Mais une pathologie nouvelle tarabuste les croyants. Les prodigieux progrès de l’information font que nul aujourd’hui n’ignore, même s’il n’en est pas le témoin direct, tout ce qui dans le monde survient et suscite affliction, scandale ou angoisse : accidents, guerres, catastrophes naturelles, victimisations en tous genres, dérèglements écologiques… Les chrétiens ne sont bien entendu pas immunisés contre tous ces effarements, consternations et alarmes. Il savent devoir non seulement compatir, mais encore faire tout ce qu’ils peuvent et même plus pour secourir, réparer, prévenir. Ils voudraient se voir et être vus comme des « miséricordieux », des « artisans de paix », des « affamés et assoiffés de justice »…

Puisque l’aide au prochain dans la détresse incombe à chacun, c’est l’affaire de tous et donc aussi des autres.

Or c’est justement là que le bât blesse : on n’en fait jamais assez. La bonne volonté et l’engagement ne résolvent pas toutes les difficultés. D’où le syndrome ordinaire du sauveur contrarié : on ne fait pas tout le bien qu’il faudrait et qu’on voudrait. Le constat d’impuissance vient corroder sens de la responsabilité. Mais, alors que les malheurs divers qui se multiplient en privé, frappant des proches sans qu’on puisse faire grand-chose, n’engendrent que des frustrations intimes, le malaise devient collectif et public face à des désastres quantitativement si massifs qu’ils n’échappent à personne : puisque l’aide au prochain dans la détresse incombe à chacun, c’est l’affaire de tous et donc aussi des autres. Les efforts nécessairement personnels doivent s’intégrer dans des actions communes, organisées, institutionnalisées.

Un nouveau Sisyphe

La déficience intérieurement ressentie est alors portée à rebondir en fustigation de la communauté, de l’Église, du gouvernement, de la société tout entière… Le syndrome du sauveur devient contagieux : on voudrait soigner et guérir tous ensemble, « délivrer du mal » à la suite du Christ, à sa demande même, avec sa grâce qui réalise l’impossible — et on n’y arrive pas. C’est un peu la situation de Sisyphe roulant vers un sommet une grosse pierre qui en redégringole toujours. Or on sait (depuis Albert Camus) que Sisyphe ne capitule pas, et on sait aussi qu’on ne peut pas tout faire tout seul mais que la moindre contribution compte pour que la mobilisation soit large et efficace. Le minimum accessible à tous et donc presque obligé est alors de dénoncer l’indifférence égoïste au sein des nations « riches ».

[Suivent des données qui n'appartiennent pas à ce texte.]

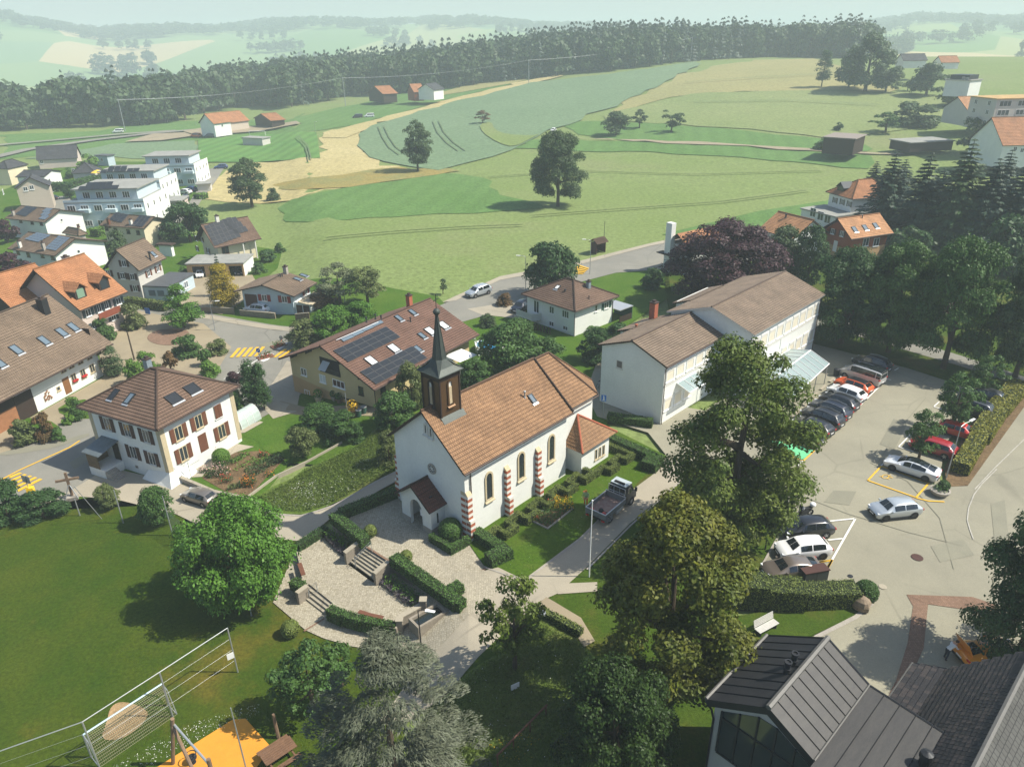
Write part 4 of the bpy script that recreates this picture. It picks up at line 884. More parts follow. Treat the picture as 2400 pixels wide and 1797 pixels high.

Ces admonestations peuvent s’inscrire dans la tradition prophétique (Is 5, 8-25 ; Am 6, 1-7 ; Lc 6, 24-26) et être inspirées par une empathie sincèrement généreuse. L’ennui est que le chrétien n’est pas le Christ. L’émoi face à une misère rencontrée (ou médiatisée) ne donne pas de tout régler à coups de miracles opérés par injonction accompagnée d’un simple geste (comme en Lc 7, 14-15), ni grâce à un travail méthodique qui finirait par extirper du monde tout le mal. Jésus d’ailleurs ne le vainc qu’en le laissant se déchaîner contre lui et son triomphe d’Agneau immolé ne sera manifeste qu’à la fin des temps (Ap 5, 12). 

La foi qui sauve

Certes, dans les évangiles, il guérit (voire ressuscite) une trentaine de fois. Mais ce sont des cas individuels qu’il ne va pas chercher et il renvoie ces gens le plus souvent en leur disant : « Va, ta foi t’a sauvé » (rien que chez Lc : 5, 20 ; 7, 9 et 50 ; 8, 48 ; 17, 19 ; 18, 42). Devant des malheurs collectifs (un massacre ordonné par Pilate et l’effondrement d’une tour : Lc 13, 1-5), il n’incrimine personne et ne propose pas de remède. Mais il dit que les victimes ne sont pas plus coupables que les autres, lesquels « périront de même s’ils ne font pas pénitence ».

Imiter le Christ, c’est alors reconnaître l’injustice de tout mal et aussi que le scandale ainsi causé est une épreuve pour qui en est témoin : il ne doit pas s’ériger en justicier, car il est jugé selon qu’il prend ou non cette croix avec la sienne. La parabole du Bon Samaritain est assez nette à cet égard (Lc 10, 25-37) : il n’alerte ni la police ni les médias. Pour s’associer au seul Sauveur, il ne suffit pas de parer aux urgences et d’améliorer préventivement les structures. Il faut encore se laisser soi-même sauver et mendier la foi au lieu de s’en fabriquer une sur mesure. C’est sans doute ce qui est à retenir du message à Marseille du pape François sur les migrants : non pas une bénédiction du syndrome du sauveur, mais un appel à la conversion.